Son collègue Robert Beaudry, de qui relève le développement économique au comité exécutif, s’est d’abord dit d’accord avec toutes les options de transport en commun pour l’Est qui pourraient enlever de la pression sur la ligne orange du métro. Il a également souligné que le bureau de projet de la ligne rose du métro entreprendrait sous peu des analyses qui devraient apporter un éclairage sur les véritables besoins en matière de mobilité.
« Notre priorité, c’est la ligne rose du métro, mais s’il y a des opportunités d’investissements supplémentaires pour le REM, dans l’est, pourquoi pas ? », a dit M. Beaudry.
Quant à savoir si CDPQ Infra pourrait envisager d’investir davantage dans le réseau du REM, on a rappelé hier par courriel que, « selon la gouvernance établie avec le gouvernement du Québec, il appartient à ce dernier d’identifier les projets sur lesquels il souhaite que CDPQ Infra se penche et développe des propositions techniques et financières ».
Vision sur le long terme nécessaire
Outre la proposition du REM qui a été présenté comme un outil important pour le développement économique, Christian Yaccarini a plaidé pour qu’un organisme dédié au développement territorial prenne les rênes d’un plan d’action.
« Pour renverser la vapeur, on a besoin d’un plan sur 20 ans. On doit se presser lentement.
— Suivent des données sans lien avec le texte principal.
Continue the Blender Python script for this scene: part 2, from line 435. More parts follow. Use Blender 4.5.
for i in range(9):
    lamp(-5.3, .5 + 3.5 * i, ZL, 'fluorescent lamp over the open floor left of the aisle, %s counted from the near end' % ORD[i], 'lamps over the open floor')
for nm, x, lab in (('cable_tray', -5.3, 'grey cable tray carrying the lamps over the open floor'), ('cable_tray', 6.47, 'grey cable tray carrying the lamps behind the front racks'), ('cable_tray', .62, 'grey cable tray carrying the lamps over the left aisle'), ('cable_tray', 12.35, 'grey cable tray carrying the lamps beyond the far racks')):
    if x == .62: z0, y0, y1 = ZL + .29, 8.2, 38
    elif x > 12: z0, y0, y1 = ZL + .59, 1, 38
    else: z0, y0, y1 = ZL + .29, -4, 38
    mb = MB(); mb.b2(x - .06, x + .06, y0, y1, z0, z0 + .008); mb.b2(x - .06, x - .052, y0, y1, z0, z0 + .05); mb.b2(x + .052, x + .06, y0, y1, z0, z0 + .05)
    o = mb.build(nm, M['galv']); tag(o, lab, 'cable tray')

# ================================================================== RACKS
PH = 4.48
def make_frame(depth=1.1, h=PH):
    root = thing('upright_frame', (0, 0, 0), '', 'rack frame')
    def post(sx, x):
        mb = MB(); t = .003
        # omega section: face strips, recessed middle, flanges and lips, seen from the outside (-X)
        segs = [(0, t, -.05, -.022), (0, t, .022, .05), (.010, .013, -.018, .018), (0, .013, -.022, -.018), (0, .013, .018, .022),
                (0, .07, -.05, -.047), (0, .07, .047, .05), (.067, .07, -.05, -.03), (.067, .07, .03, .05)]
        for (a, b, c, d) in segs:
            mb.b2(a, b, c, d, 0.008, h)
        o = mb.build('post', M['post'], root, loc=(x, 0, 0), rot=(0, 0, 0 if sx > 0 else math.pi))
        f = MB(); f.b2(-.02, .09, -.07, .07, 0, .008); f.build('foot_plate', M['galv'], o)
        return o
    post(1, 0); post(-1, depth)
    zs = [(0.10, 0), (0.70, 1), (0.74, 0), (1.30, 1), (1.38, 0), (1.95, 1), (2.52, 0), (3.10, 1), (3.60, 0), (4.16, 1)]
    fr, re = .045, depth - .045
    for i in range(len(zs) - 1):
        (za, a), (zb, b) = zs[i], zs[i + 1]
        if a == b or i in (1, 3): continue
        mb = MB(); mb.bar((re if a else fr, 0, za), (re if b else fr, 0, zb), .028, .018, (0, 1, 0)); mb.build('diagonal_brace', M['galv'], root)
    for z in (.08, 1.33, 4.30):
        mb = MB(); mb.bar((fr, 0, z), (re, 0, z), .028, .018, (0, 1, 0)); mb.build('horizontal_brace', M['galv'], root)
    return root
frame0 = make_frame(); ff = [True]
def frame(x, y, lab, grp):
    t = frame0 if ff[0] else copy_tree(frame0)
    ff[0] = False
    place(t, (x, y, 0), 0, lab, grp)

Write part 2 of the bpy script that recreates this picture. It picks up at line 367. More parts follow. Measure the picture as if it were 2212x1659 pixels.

Les simples forces du marché ne seront pas suffisantes. »
— Christian Yaccarini
Du coup, il a proposé que la SDA soit ce meneur de troupe, « dirige les efforts sur le terrain » et développe « une vision forte et novatrice avec l’ensemble des partenaires ». Il importe, selon lui, que le travail à faire soit économique et social et que l’immobilier ne soit qu’un moyen pour parvenir à l’objectif.
Il a d’ailleurs mis en garde le ministre Fitzgibbon pour que les fonds publics puissent profiter à « des développeurs qui n’auront que le profit à court terme comme attentes ou, encore pire, aux pollueurs eux-mêmes ».
Le premier ministre François Legault a récemment annoncé la disponibilité de 200 millions de dollars pour la décontamination des anciens terrains industriels de l’est, qui sont laissés en friche.